=== Data in this exercise ===

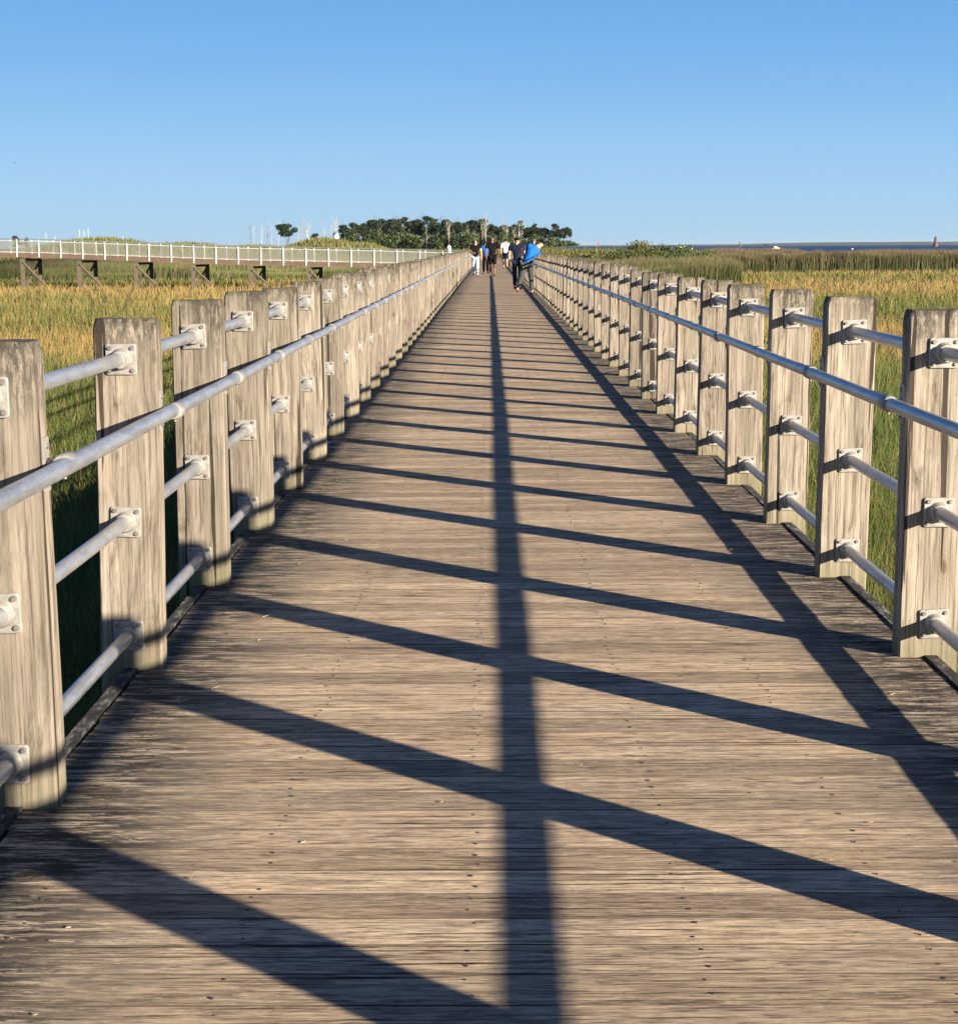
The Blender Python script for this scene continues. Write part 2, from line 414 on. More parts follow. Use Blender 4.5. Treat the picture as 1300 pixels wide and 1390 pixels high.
def grid(name, x0, x1, y0, y1, nx, ny, zf, mat, kind='structure'):
    X, Y = np.meshgrid(np.linspace(x0, x1, nx), np.linspace(y0, y1, ny)); Z = zf(X, Y)
    v = np.stack([X, Y, Z], -1).reshape(-1, 3)
    i = (np.arange(ny - 1)[:, None] * nx + np.arange(nx - 1)[None]).ravel()
    f = np.stack([i, i + 1, i + nx + 1, i + nx], -1)
    me = bpy.data.meshes.new(name); me.from_pydata(v.tolist(), [], f.tolist()); me.polygons.foreach_set('use_smooth', [True] * len(f))
    o = link(name, me, mat); o['kind'] = kind; return o
def mat_ground(name, a, b, c_):
    t = NT(name); o = t.obj()
    n = t.noise(t.vmul(o, (.05, .09, .1)), 1, 6, .65); n2 = t.noise(o, 2.2, 5, .7)
    c = t.ramp(n, [(.38, a), (.5, b), (.62, c_)]); c = t.mix(1., c, t.ramp(n2, [(.3, .55), (.7, 1.25)]), 'MULTIPLY')
    t.bump(n2, .8, .1); return t.set(Base_Color=c, Roughness=.95)
M['mud'] = mat_ground('marsh_ground_soil', (.05, .06, .02), (.09, .085, .03), (.13, .095, .035))
M['dune'] = mat_ground('dune_soil', (.13, .14, .045), (.20, .18, .07), (.26, .21, .09))
M['isle'] = mat_ground('island_soil', (.05, .07, .025), (.08, .10, .03), (.16, .14, .06))
M['sand'] = simple('beach_sand', (.48, .40, .29), .9, 0, .2, .5)
def mat_sea():
    t = NT('sea_water'); o = t.obj()
    n = t.noise(t.vmul(o, (.12, .03, .1)), 1, 5, .65)
    c = t.mix(t.ramp(n, [(.35, 0.), (.7, 1.)]), (.002, .018, .065), (.006, .040, .115))
    t.bump(t.noise(t.vmul(o, (.5, .25, 1)), 1, 6, .7), .9, .6)
    return t.set(Base_Color=c, Roughness=.45, Specular_IOR_Level=.25)
grid('marsh_ground', -420, 300, -40, 330, 90, 60, lambda x, y: GZ + .10 * (fbm(x * .1, y * .1, 3) - .5) - .6 * np.clip((y - 290) / 40., 0, 1) - np.clip((x - 30) / 60, 0, 1) * np.clip((y - 215) / 30, 0, 1) * .9, M['mud'])
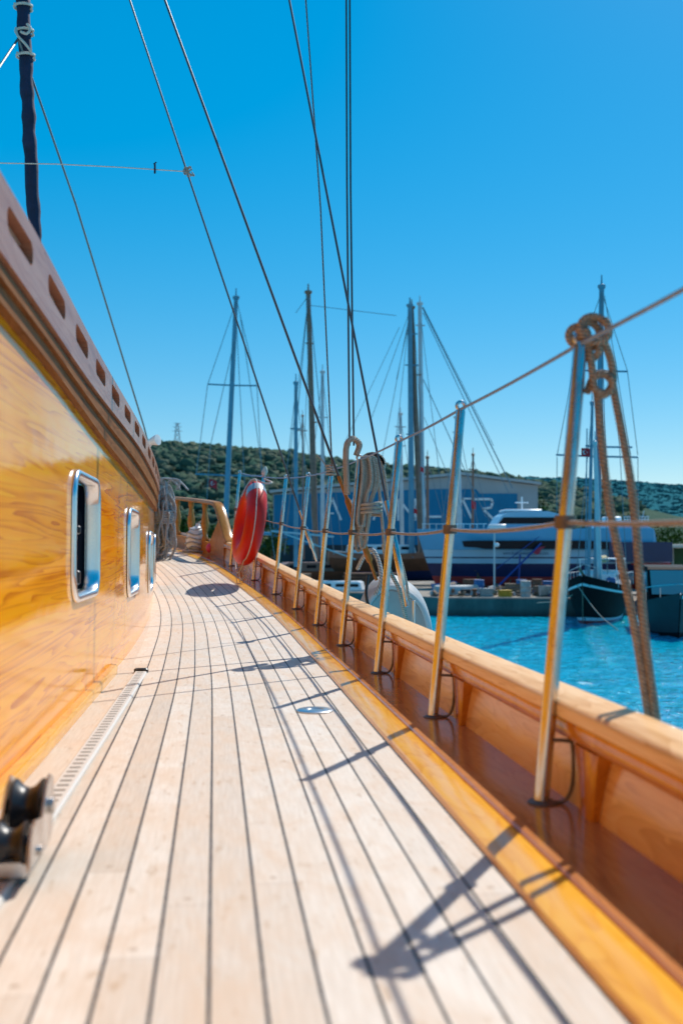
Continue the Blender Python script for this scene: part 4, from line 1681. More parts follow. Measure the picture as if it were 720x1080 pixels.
# M2 wooden mast gulet with M3 grey mast
x = at(318, 600, 66).x
b2 = thing('moored_gulet', 'brown hulled gulet with a tall brown wooden mast in front of the hangar', 'sailboat', (x, 68, 0), GB)
make_hull(b2, TM(x, 70, .3, R(200)), 13, 3.4, [(-.3, .4, M['red_paint']), (.4, 1.7, M['brown_hull'])], .5)
cabin(b2, TM(x, 70, .3, R(200)), -4.5, 1.8, 2.0, 1.6, .7, M['mast_wood'])
mast_px(b2, (333, 590), (325, 310), 68, .22, M['mast_wood'], [(362, 322, 331), (445, 326, 334)], [((325, 314), (300, 585), .02), ((325, 314), (306, 480)), ((326, 314), (352, 585), .02), ((326, 322), (418, 333)), ((325, 312), (312, 330)), ((326, 350), (316, 585))])
b3 = thing('moored_yacht', 'white yacht with a short blue grey mast beside the tall brown mast', 'sailboat', (at(312, 600, 63).x, 63, 0), GB)
x = at(342, 600, 60).x
make_hull(b3, TM(x, 60.5, .0, R(172)), 8.2, 2.8, [(-.4, .15, M['navy_paint']), (.15, .75, M['cream']), (.75, .95, M['brown_hull']), (.95, 1.12, M['white_paint'])], .35, stern=.7)
cabin(b3, TM(x, 60.5, 0, R(172)), -2.4, 2.2, 1.8, 1.05, .55, M['white_paint'])
mast_px(b3, (312, 598), (312, 406), 61, .14, M['mast_blue'], [(452, 306, 318)], [((312, 410), (292, 590)), ((312, 410), (334, 592))])
m_ = MB()
m_.tube([at(300, 563, 59), at(375, 590, 59)], .05, 6)
m_.tube([at(286, 560, 59.5), at(352, 566, 59.5)], .06, 6)
m_.build('boom', M['mast_grey'], b3)
b4 = thing('moored_yacht', 'yacht whose pale grey mast stands behind the braided rope', 'sailboat', (at(340, 600, 75).x, 75, 0), GB)
x = at(352, 600, 76).x
make_hull(b4, TM(x, 77, .6, R(15)), 9, 2.9, [(-.2, .4, M['navy_paint']), (.4, 1.3, M['white_paint'])], .35)
mast_px(b4, (340, 590), (340, 394), 75, .16, M['mast_grey'], [(440, 334, 346), (500, 333, 347)], [((340, 396), (318, 590)), ((340, 396), (362, 590))])
# M5-7 gulet with brown hull on the hard
x = at(412, 590, 70).x
b5 = thing('laid_up_gulet', 'brown gulet ashore with dark blue and brown masts close together', 'sailboat', (x, 70, QZ), GB)
make_hull(b5, TM(x + .3, 71, QZ + .5, R(8)), 9.5, 3.0, [(-.2, .5, M['navy_paint']), (.5, 1.35, M['brown_hull']), (1.35, 1.75, M['mast_wood'])], .5)
cabin(b5, TM(x + .3, 71, QZ + .5, R(8)), -3.4, 1.4, 1.9, 1.75, .65, M['white_paint'])
mast_px(b5, (434, 588), (432, 324), 70, .21, M['mast_blue'], [(352, 428, 440), (385, 427, 441), (458, 428, 441)], [((432, 328), (404, 585)), ((432, 328), (392, 440)), ((431, 340), (418, 400)), ((430, 340), (388, 560)), ((421, 345), (362, 470), .012)])
mast_px(b5, (444, 590), (434, 326), 70.3, .20, M['mast_wood'], [(395, 432, 444)], [((436, 330), (452, 585))])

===

Repeat the lines above exactly, and keep every picture out.

The Blender Python script for this scene continues. Write part 2, from line 414 on. More parts follow. Use Blender 4.5. Treat the picture as 1300 pixels wide and 1390 pixels high.
def grid(name, x0, x1, y0, y1, nx, ny, zf, mat, kind='structure'):
    X, Y = np.meshgrid(np.linspace(x0, x1, nx), np.linspace(y0, y1, ny)); Z = zf(X, Y)
    v = np.stack([X, Y, Z], -1).reshape(-1, 3)
    i = (np.arange(ny - 1)[:, None] * nx + np.arange(nx - 1)[None]).ravel()
    f = np.stack([i, i + 1, i + nx + 1, i + nx], -1)
    me = bpy.data.meshes.new(name); me.from_pydata(v.tolist(), [], f.tolist()); me.polygons.foreach_set('use_smooth', [True] * len(f))
    o = link(name, me, mat); o['kind'] = kind; return o
def mat_ground(name, a, b, c_):
    t = NT(name); o = t.obj()
    n = t.noise(t.vmul(o, (.05, .09, .1)), 1, 6, .65); n2 = t.noise(o, 2.2, 5, .7)
    c = t.ramp(n, [(.38, a), (.5, b), (.62, c_)]); c = t.mix(1., c, t.ramp(n2, [(.3, .55), (.7, 1.25)]), 'MULTIPLY')
    t.bump(n2, .8, .1); return t.set(Base_Color=c, Roughness=.95)
M['mud'] = mat_ground('marsh_ground_soil', (.05, .06, .02), (.09, .085, .03), (.13, .095, .035))
M['dune'] = mat_ground('dune_soil', (.13, .14, .045), (.20, .18, .07), (.26, .21, .09))
M['isle'] = mat_ground('island_soil', (.05, .07, .025), (.08, .10, .03), (.16, .14, .06))
M['sand'] = simple('beach_sand', (.48, .40, .29), .9, 0, .2, .5)
def mat_sea():
    t = NT('sea_water'); o = t.obj()
    n = t.noise(t.vmul(o, (.12, .03, .1)), 1, 5, .65)
    c = t.mix(t.ramp(n, [(.35, 0.), (.7, 1.)]), (.002, .018, .065), (.006, .040, .115))
    t.bump(t.noise(t.vmul(o, (.5, .25, 1)), 1, 6, .7), .9, .6)
    return t.set(Base_Color=c, Roughness=.45, Specular_IOR_Level=.25)
grid('marsh_ground', -420, 300, -40, 330, 90, 60, lambda x, y: GZ + .10 * (fbm(x * .1, y * .1, 3) - .5) - .6 * np.clip((y - 290) / 40., 0, 1) - np.clip((x - 30) / 60, 0, 1) * np.clip((y - 215) / 30, 0, 1) * .9, M['mud'])
Continue the Blender Python script for this scene: part 4, from line 1681. More parts follow. Measure the picture as if it were 720x1080 pixels.
# M2 wooden mast gulet with M3 grey mast
x = at(318, 600, 66).x
b2 = thing('moored_gulet', 'brown hulled gulet with a tall brown wooden mast in front of the hangar', 'sailboat', (x, 68, 0), GB)
make_hull(b2, TM(x, 70, .3, R(200)), 13, 3.4, [(-.3, .4, M['red_paint']), (.4, 1.7, M['brown_hull'])], .5)
cabin(b2, TM(x, 70, .3, R(200)), -4.5, 1.8, 2.0, 1.6, .7, M['mast_wood'])
mast_px(b2, (333, 590), (325, 310), 68, .22, M['mast_wood'], [(362, 322, 331), (445, 326, 334)], [((325, 314), (300, 585), .02), ((325, 314), (306, 480)), ((326, 314), (352, 585), .02), ((326, 322), (418, 333)), ((325, 312), (312, 330)), ((326, 350), (316, 585))])
b3 = thing('moored_yacht', 'white yacht with a short blue grey mast beside the tall brown mast', 'sailboat', (at(312, 600, 63).x, 63, 0), GB)
x = at(342, 600, 60).x
make_hull(b3, TM(x, 60.5, .0, R(172)), 8.2, 2.8, [(-.4, .15, M['navy_paint']), (.15, .75, M['cream']), (.75, .95, M['brown_hull']), (.95, 1.12, M['white_paint'])], .35, stern=.7)
cabin(b3, TM(x, 60.5, 0, R(172)), -2.4, 2.2, 1.8, 1.05, .55, M['white_paint'])
mast_px(b3, (312, 598), (312, 406), 61, .14, M['mast_blue'], [(452, 306, 318)], [((312, 410), (292, 590)), ((312, 410), (334, 592))])
m_ = MB()
m_.tube([at(300, 563, 59), at(375, 590, 59)], .05, 6)
m_.tube([at(286, 560, 59.5), at(352, 566, 59.5)], .06, 6)
m_.build('boom', M['mast_grey'], b3)
b4 = thing('moored_yacht', 'yacht whose pale grey mast stands behind the braided rope', 'sailboat', (at(340, 600, 75).x, 75, 0), GB)
x = at(352, 600, 76).x
make_hull(b4, TM(x, 77, .6, R(15)), 9, 2.9, [(-.2, .4, M['navy_paint']), (.4, 1.3, M['white_paint'])], .35)
mast_px(b4, (340, 590), (340, 394), 75, .16, M['mast_grey'], [(440, 334, 346), (500, 333, 347)], [((340, 396), (318, 590)), ((340, 396), (362, 590))])
# M5-7 gulet with brown hull on the hard
x = at(412, 590, 70).x
b5 = thing('laid_up_gulet', 'brown gulet ashore with dark blue and brown masts close together', 'sailboat', (x, 70, QZ), GB)
make_hull(b5, TM(x + .3, 71, QZ + .5, R(8)), 9.5, 3.0, [(-.2, .5, M['navy_paint']), (.5, 1.35, M['brown_hull']), (1.35, 1.75, M['mast_wood'])], .5)
cabin(b5, TM(x + .3, 71, QZ + .5, R(8)), -3.4, 1.4, 1.9, 1.75, .65, M['white_paint'])
mast_px(b5, (434, 588), (432, 324), 70, .21, M['mast_blue'], [(352, 428, 440), (385, 427, 441), (458, 428, 441)], [((432, 328), (404, 585)), ((432, 328), (392, 440)), ((431, 340), (418, 400)), ((430, 340), (388, 560)), ((421, 345), (362, 470), .012)])
mast_px(b5, (444, 590), (434, 326), 70.3, .20, M['mast_wood'], [(395, 432, 444)], [((436, 330), (452, 585))])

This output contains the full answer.